Other than that, we’ve got Opera and Dance. PIAF is giving us Puccini’s Madama Butterfly directed by Anthony Minghella, which by all accounts is absolutely staggering, and another opera, The Rabbits, based on the book illustrated by Shaun Tan, presented by Barking Gecko and composed by Kate Miller-Heidke and libretto by Lally Katz.  Also receiving a lot of fanfare in the dance category are the Mark Morris Dance Group, who will be presenting Mozart Dances, and Aakash Odedra Company, who will be presenting a one-man contemporary dance piece called Rising, choreographed by four of contemporary dance’s most prestigious choreographers. WA Ballet is doing a show down at The Quarry called Zip Zap Zoom.

Finally, defying genre, is Cut the Sky, which is part dance and part storytelling by Marrugeku; although this is not listed under PIAF’s theatre section, I am leaning towards it being physical theatre or at the very least dance theatre, and therefore something that the theatre community should put its sights on. The concept is by Dalisa Pigram and Rachael Swain, directed by Swain, and choreographed by Pigram, along with Serge Aime Coulibaly. Edwin Lee Mulligan is the storyteller of this work about land and what lies beneath and above it.

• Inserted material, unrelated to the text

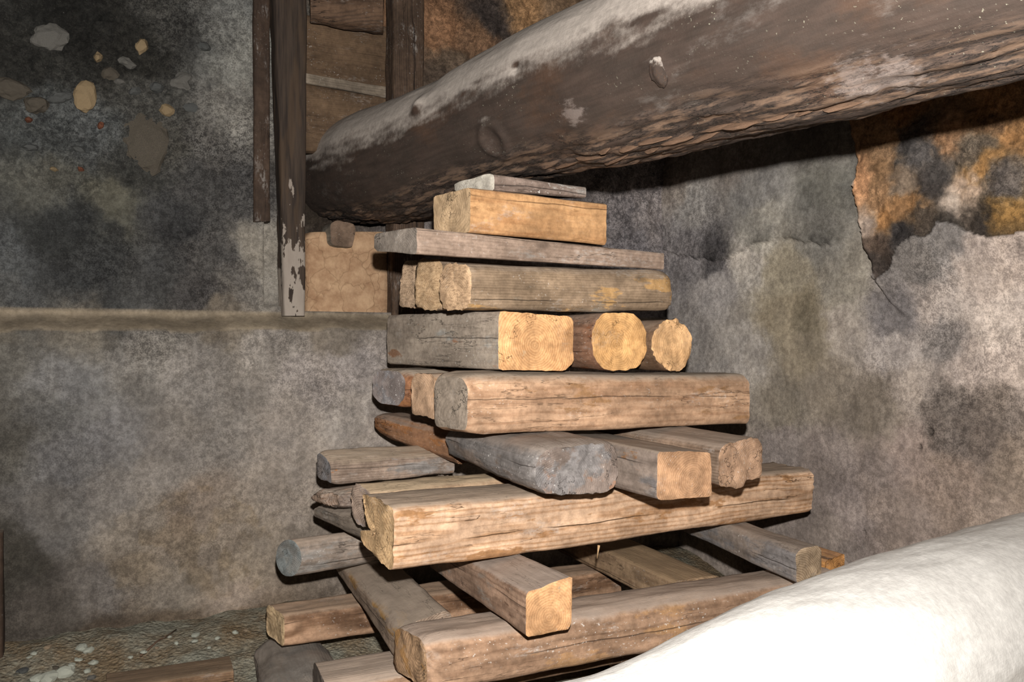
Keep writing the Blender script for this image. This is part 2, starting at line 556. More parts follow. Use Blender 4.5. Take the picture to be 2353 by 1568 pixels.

That covers just about everything that fits in the scope of this particular blog. There are some exciting entries in the Classical and Contemporary music programming, not to mention the film section. And don’t overlook the Visual Arts programming, the Perth Writers Festival and the Great Southern Festival. Do you feel tired and broke already? I do. So start planning, saving and sleeping now ahead of next year’s cultural tsunami that is FESTIVAL SEASON. (Don’t even get me started on Fringe, because that hasn’t launched yet.)

Happy New Festival Year!

Cicely Binford

2 thoughts on “NEWS: The Lowdown on PIAF 2015 – theatre, opera and dance

  1. It’s funny that it does not get interesting until the ‘Other than that . . . ‘ paragraph. I can’t get excited about the headline acts.